Sunday, May 23, 2010

Quesito de leche

Guayaquil es una ciudad de manglar y calor. Eso se siente allá arriba en el cerro. De ahí se puede ver el rio, el museo, el otro lado del cerro, la nueva ciudad, la Santay que para mí es como ese lugar que tiene algo de misterioso y al que me reuso a ir para mantener, precisamente, el misterio.
Mayo se acaba, un Mayo más al vaivén del temporal de esa lluvia que no termina de irse y el calor que nunca desaparece porque Guayaquil está en la boca del invierno.
Desde que llegué he andado y desandado las calles del centro como buscando algo, tal vez queriéndome reencontrar con esta ciudad queridísima y terrible, llena de ausencias y desencuentros, de esta ciudad que muchas veces es triste en medio del ruido y del caos.
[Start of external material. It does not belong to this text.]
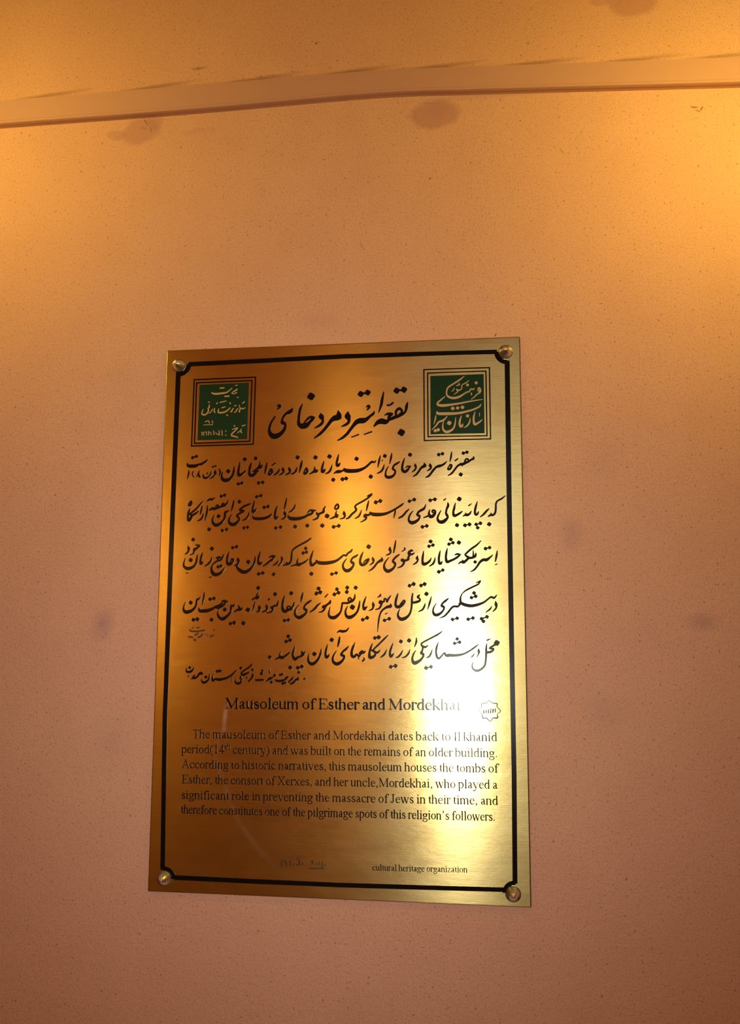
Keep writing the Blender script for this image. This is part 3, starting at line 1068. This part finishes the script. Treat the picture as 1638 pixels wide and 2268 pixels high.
1235 235 14 1150 320 32 1060 385 40 960 420 48 860 435 56 790 420 40
1570 105 24 1500 175 36 1400 240 30 1345 300 36 1380 335 50 1440 310 42 1500 280 30
1340 350 20 1320 400 44 1345 430 34 1330 490 40 1265 520 50 1215 480 36 1240 420 12
1460 380 26 1460 410 26
1145 370 14 1145 480 16
1585 310 22 1585 350 50 1560 400 34 1500 470 32
#530 1460 9.635
d 470 305 36 490 245 28 870 335 30 910 322 28 680 490 32 750 345 34 930 515 36 975 505 28 1265 280 32 1385 420 26
640 195 12 640 290 30
520 430 14 500 440 36 420 445 44 350 445 40 345 425 14
720 380 20 660 410 50 620 430 40 570 475 14
1040 370 20 1010 390 44 960 440 40 850 465 50 775 450 40
1155 375 20 1110 430 40 1045 490 26
1245 380 14 1250 430 56 1210 430 40 1160 490 44 1090 530 34
@calligrapher_mark
#400 1375 13.65
345 225 30 395 205 30
490 210 40 560 205 40
280 250 20 290 300 50 400 320 44 560 310 44 720 285 44
440 430 50 520 390 40 510 340 30
250 480 50 370 500 40
420 580 70 470 580 30
530 500 50 600 470 50 660 400 50
760 380 20 750 440 20
820 390 20 815 460 20
900 470 60 960 450 50 1010 420 30
1010 290 44 1015 270 40
@star_mark
#1035 1530 16.38
765 330 18 850 410 26 920 450 30 1070 470 40 1070 580 28 1195 735 30 1080 840 22 1085 980 50 920 990 30 840 1100 22 780 1080 24 680 990 34 550 990 36 530 850 28 410 700 22 500 600 26 510 465 30 700 440 24 765 330 18
590 720 46 588 810 46
672 705 36 675 800 36
760 695 46 760 800 46
845 660 42 835 800 42
930 670 50 915 780 50
1005 655 40 1005 770 40
@maker_mark
#600 1880 6.825
160 165 14 158 260 20
185 190 14 215 180 14 205 250 14
240 200 14 235 260 14
280 195 14 300 190 14 285 265 14
320 250 14 360 225 14
400 120 10 400 170 16
430 160 14 425 230 20
390 240 18 440 235 18
470 200 14 485 250 18
600 190 14 640 185 14 620 230 14
690 215 18 700 240 16
730 190 14 735 245 14
775 190 16 772 280 18
815 230 14 820 250 14
570 292 12 650 296 14 800 296 12
@emblem_lettering
#930 810 10.2375
1005 235 20 900 320 50 760 410 50 640 490 48 605 560 46 600 650 48 650 710 66 760 735 76 880 710 70 980 650 48 1060 600 44 1110 590 44 1150 530 40 1200 540 50 1230 520 30
1160 620 30 1165 660 40
d 1270 390 62 1075 440 56 1075 1140 64 660 1300 84 740 970 70 850 960 64 960 945 70 345 1475 66 410 1455 66
1340 500 40 1360 540 64 1360 600 50 1290 650 40 1230 710 36 1150 770 18
1320 505 40 1310 560 36 1350 600 36
1110 330 16 1040 390 34 950 440 30 945 510 32 910 550 36 860 560 50 830 540 50 850 590 36 770 650 24
880 400 26 885 415 36
830 455 34 895 430 34
780 500 20 750 560 30 710 585 16
560 700 26 480 770 44 400 840 54 410 890 76 520 905 86 700 885 70 900 855 56 1100 815 46 1410 765 24
1385 865 20 1340 930 48 1220 990 56 1050 1040 64 850 1080 76 600 1090 90 400 1085 80 385 1030 20
1245 1045 20 1215 1160 56 1215 1270 62 1240 1330 76 1310 1300 56 1380 1250 40 1410 1215 14
1345 1080 30 1345 1160 10
1135 1180 14 1120 1280 46 1060 1370 44 985 1405 16
940 1125 18 905 1230 56 895 1330 64 925 1380 80 960 1350 50 965 1310 20
805 1165 14 795 1300 44 755 1420 54 660 1490 76 580 1500 80 520 1440 56 515 1340 36 540 1240 12
355 1120 18 345 1210 44 310 1330 16
615 1140 20 560 1210 46 500 1250 60 420 1280 50 360 1360 44 260 1460 16
@register_lettering
#436 848 7.75
690 115 24 640 145 22 600 180 18 640 190 16
680 165 22 655 185 18
600 95 18 560 130 18 510 165 24 430 180 30 340 190 32 280 185 28 255 168 14
400 92 22 465 88 22
480 232 24 550 230 24
660 48 14 695 40 14
695 245 16 710 255 16
835 425 10 790 445 22 750 440 18 735 470 24 730 500 24
725 385 14 740 430 16
785 352 20 815 325 18
700 440 18 670 490 20 645 510 16
650 397 20 670 390 18
625 440 20 600 480 24 585 502 20
575 358 24 565 340 16
570 430 20 530 470 22 480 500 26 410 515 28 365 500 24 378 440 12
430 430 20 485 413 16
400 338 20 505 312 14
342 358 24 350 342 18
310 430 12 295 480 22 312 510 20
270 450 14 240 500 18 205 522 14
212 375 14 212 420 26 190 440 18 200 470 22 170 530 24 120 550 28 85 525 22 112 450 12
203 330 22 215 336 18
515 552 24 525 560 22
#436 920 7.75
145 112 16 185 95 18
203 95 16 215 132 16
265 95 16 270 132 18
110 165 12 278 160 12
85 290 16 90 345 14
115 290 18 118 345 14
140 290 14 165 285 14 165 340 14
190 287 12 207 280 14 200 340 14
230 290 14 250 332 16
285 265 14 295 330 18
320 300 14 345 320 14
380 265 16 385 340 18
430 260 16 435 345 16
340 330 12 385 325 10
494 270 20 498 274 20
496 340 20 500 344 20
780 182 20 832 168 14
762 228 12 755 280 22 768 300 16
735 270 14 700 302 14
640 178 22 648 186 22
610 242 14 660 225 18 702 218 14 650 270 22 600 320 22 600 350 24 660 365 24 705 382 16
'''


def build_lettering(text):
    cur, b, ox, oy, s = None, None, 0, 0, 1
    thin = 1.0

    def flush():
        if cur is None:
            return
        if cur in ('emblem_lettering', 'register_lettering'):
            o = b.build('lettering', M_LETTER, panels['emblem_panel' if cur[0] == 'e' else 'register_panel'], 0.0006)
            o['label'] = 'bare brass lettering on green'
        else:
            o = b.build(cur, M_FAINT if cur in ('calligrapher_mark', 'maker_mark') else M_INK, plaque)
            o['label'] = {'title_lettering': 'large black Persian title', 'inscription_line': 'black Persian text line',
                          'signature_lettering': 'small black Persian signature line', 'calligrapher_mark': 'tiny faint calligrapher mark',
                          'star_mark': 'small eight pointed star mark', 'maker_mark': 'faint maker mark'}[cur]
    for ln in text.strip().splitlines():
        if ln[0] == '@':
            flush()
            cur, b = ln[1:], Paint()
            thin = {'emblem_lettering': 0.72, 'register_lettering': 0.95}.get(cur, 1.0)
        elif ln[0] == '#':
            ox, oy, s = [float(v) for v in ln[1:].split()]
        elif ln[0] == 'd':
            v = [float(q) for q in ln[1:].split()]
            for k in range(0, len(v), 3):
                u, w = ox + v[k] / s, oy + v[k + 1] / s
                dot(b, *pl(u, w), v[k + 2] / s * scale_at(u, w) * (0.62 if thin < 1 else 1.06))
        else:
            v = [float(q) for q in ln.split()]
            pts = []
            for k in range(0, len(v), 3):
                u, w = ox + v[k] / s, oy + v[k + 1] / s
                pts.append((*pl(u, w), (v[k + 2] / s * thin + (0.0 if thin < 1 else 0.3)) * scale_at(u, w)))
            ribbon(b, pts)
    flush()


build_lettering(LETTERING)

# ------------------------------------------------------------------ English lettering: a small roman alphabet drawn by strokes
# each glyph: advance | strokes; a stroke starts with ~ when curved; widths: b stem, m medium, n hairline, s serif
FONT = {
'a': (444, '~ 95,345,m 150,430,n 235,435,m 295,370,b 300,230,b 300,90,b 340,25,m 425,50,n; ~ 300,265,n 160,205,m 85,110,b 140,20,m 225,35,n 300,100,n'),
'b': (500, '85,660,b 85,20,b; 15,650,s 85,655,s; ~ 90,360,n 190,435,m 330,410,b 425,235,b 340,40,m 220,5,n 90,45,n'),
'c': (444, '~ 385,345,b 330,420,m 230,440,n 105,370,m 75,220,b 130,60,b 240,10,m 330,40,n 405,115,n'),
'd': (500, '385,660,b 385,20,b; 315,650,s 385,655,s; 385,15,s 480,20,s; ~ 385,370,n 280,435,m 150,390,b 75,215,b 150,35,m 260,10,n 385,80,n'),
'e': (444, '95,265,s 380,265,s; ~ 375,265,m 350,390,m 240,440,n 110,370,m 72,220,b 130,55,b 250,10,m 340,45,n 405,115,n'),
'f': (333, '~ 375,610,b 320,665,m 220,640,m 160,530,b 155,300,b 155,10,b; 30,430,s 310,430,s; 40,12,s 270,12,s'),
'g': (500, '~ 240,440,n 110,380,b 100,260,b 240,170,n 370,230,b 360,380,b 240,440,n; ~ 170,180,n 90,110,n 130,50,m 340,20,m 440,-50,m 380,-160,m 210,-205,n 70,-150,m 60,-60,m 140,20,n; 360,400,n 470,400,m'),
'h': (500, '90,660,b 90,10,b; 15,650,s 90,655,s; ~ 95,340,n 180,425,n 280,440,m 370,370,b 380,200,b 380,10,b; 15,12,s 165,12,s; 305,12,s 480,12,s'),
'i': (278, '140,440,b 140,10,b; 30,425,s 140,430,s; 30,12,s 250,12,s; 140,615,b 140,625,b'),
'k': (500, '95,660,b 95,10,b; 15,650,s 95,655,s; 20,12,s 175,12,s; 420,430,n 180,250,n; 200,270,m 310,140,b 430,15,b; 310,12,s 495,12,s; 300,435,s 480,435,s'),
'l': (278, '140,660,b 140,10,b; 30,650,s 140,655,s; 30,12,s 250,12,s'),
'm': (778, '95,440,b 95,10,b; 20,425,s 95,430,s; ~ 100,340,n 180,425,n 280,440,m 365,370,b 370,200,b 370,10,b; ~ 375,340,n 450,425,n 560,440,m 640,370,b 648,200,b 648,10,b; 20,12,s 170,12,s; 295,12,s 445,12,s; 570,12,s 750,12,s'),
'n': (500, '95,440,b 95,10,b; 20,425,s 95,430,s; ~ 100,340,n 180,425,n 290,440,m 375,370,b 382,200,b 382,10,b; 20,12,s 170,12,s; 305,12,s 480,12,s'),
'o': (500, '~ 250,435,n 140,390,m 75,225,b 140,55,m 250,15,n 360,60,m 425,225,b 360,395,m 250,435,n'),
'p': (500, '90,440,b 90,-205,b; 10,420,s 90,430,s; 10,-205,s 190,-205,s; ~ 95,350,n 190,435,m 330,410,b 425,235,b 340,40,m 220,5,n 95,60,n'),
'r': (333, '95,440,b 95,10,b; 15,425,s 95,430,s; ~ 100,330,n 170,425,n 250,440,m 310,400,b; 15,12,s 200,12,s'),
's': (389, '~ 310,320,n 285,410,m 190,440,m 90,385,m 110,290,b 210,225,b 310,150,b 295,45,m 190,12,m 85,50,m 55,140,n'),
't': (278, '~ 130,570,n 130,430,b 130,120,b 170,30,m 270,60,n; 20,430,s 255,430,s'),
'u': (500, '~ 95,440,b 95,200,b 110,65,b 190,15,m 290,45,n 375,120,n; 385,440,b 385,20,b; 10,432,s 95,432,s; 300,432,s 385,432,s; 385,15,s 480,22,s'),
'v': (500, '70,440,b 260,10,b; 260,10,n 420,440,n; 10,438,s 185,438,s; 335,438,s 490,438,s'),
'w': (722, '70,440,b 220,10,b; 220,10,n 360,400,n; 330,440,b 500,10,b; 500,10,n 650,440,n; 10,438,s 180,438,s; 270,438,s 430,438,s; 560,438,s 710,438,s'),
'x': (500, '80,440,b 410,10,b; 400,440,n 80,10,n; 15,438,s 200,438,s; 320,438,s 480,438,s; 15,12,s 160,12,s; 300,12,s 490,12,s'),
'y': (500, '70,440,b 270,20,b; ~ 430,440,n 270,20,n 200,-140,m 110,-195,m 50,-170,b; 10,438,s 185,438,s; 335,438,s 490,438,s'),
'z': (444, '50,425,n 390,425,n; 385,425,m 50,20,m; 50,18,n 405,18,n; 55,425,n 45,340,n; 400,18,n 415,110,n'),
'M': (889, '130,640,n 130,15,n; 140,650,b 430,60,b; 430,60,n 730,640,n; 745,645,b 745,15,b; 15,650,s 190,650,s; 700,650,s 870,650,s; 15,12,s 240,12,s; 630,12,s 870,12,s'),
'E': (611, '155,645,b 155,15,b; 20,648,s 545,648,s; 155,345,n 420,345,n; 20,14,s 560,14,s; 545,650,n 550,520,n; 420,430,n 420,260,n; 560,10,n 595,160,n'),
'T': (611, '305,645,b 305,15,b; 25,645,n 585,645,n; 25,650,n 20,500,n; 585,650,n 590,500,n; 190,12,s 420,12,s'),
'A': (722, '360,660,n 90,10,n; 360,660,b 620,10,b; 200,230,n 500,230,n; 15,12,s 210,12,s; 500,12,s 710,12,s'),
'X': (722, '120,650,b 610,15,b; 600,650,n 100,15,n; 20,650,s 290,650,s; 440,650,s 700,650,s; 10,12,s 220,12,s; 430,12,s 710,12,s'),
'J': (389, '~ 225,645,b 225,300,b 220,110,b 165,15,m 80,30,m 45,90,b; 90,650,s 370,650,s'),
'I': (333, '165,645,b 165,15,b; 20,650,s 315,650,s; 20,12,s 315,12,s'),
'1': (500, '260,670,b 260,10,b; 110,590,n 260,660,n; 120,12,s 395,12,s'),
'4': (500, '340,670,b 340,5,b; 330,660,n 40,200,n; 30,190,m 470,190,m'),
'.': (250, '125,40,b 125,50,b'),
',': (250, '~ 120,45,b 135,20,b 115,-80,n 70,-130,n'),
"'": (333, '~ 165,640,b 180,600,b 160,510,n 110,450,n'),
'(': (333, '~ 300,670,n 130,500,m 85,240,b 130,0,m 300,-170,n'),
')': (333, '~ 30,670,n 200,500,m 245,240,b 200,0,m 30,-170,n'),
}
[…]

Y en la mitad de la caminata me he encontrado con los amigos. Tal vez no sean mis amigos, tal vez sería mejor decir que son caras conocidas, agradables, poque lo conocido es seguro y cálido y nos brinda la sensación de que es permanente e inmutable. Caminando he reparado en la grieta de la pintura de los edificios, en los arbolitos de la regeneración absolutamente crecidos y armoniosos, con pocas hojas, pero árboles al fin. También he visto un poco más de angustia. No sé cuánta en realidad, pero sí más que antes. No puedo precisar en qué consiste, pero me lanzo a decir que veo personas entrar y salir de bancos con miedo, subirse a un taxi con miedo, caminar mirando hacia atrás como si los persiguieran.
Guayaquil está en el recuerdo también. En el otro tiempo antes de. Ahora estoy en el después de y no sé cuánto tiempo más dure este momento. Por ahora mis escapadas a la ciudad de las apariciones me permiten seguir adelante y reencontrarme en el sabor de una cerveza y los patacones del Quesito de Leche.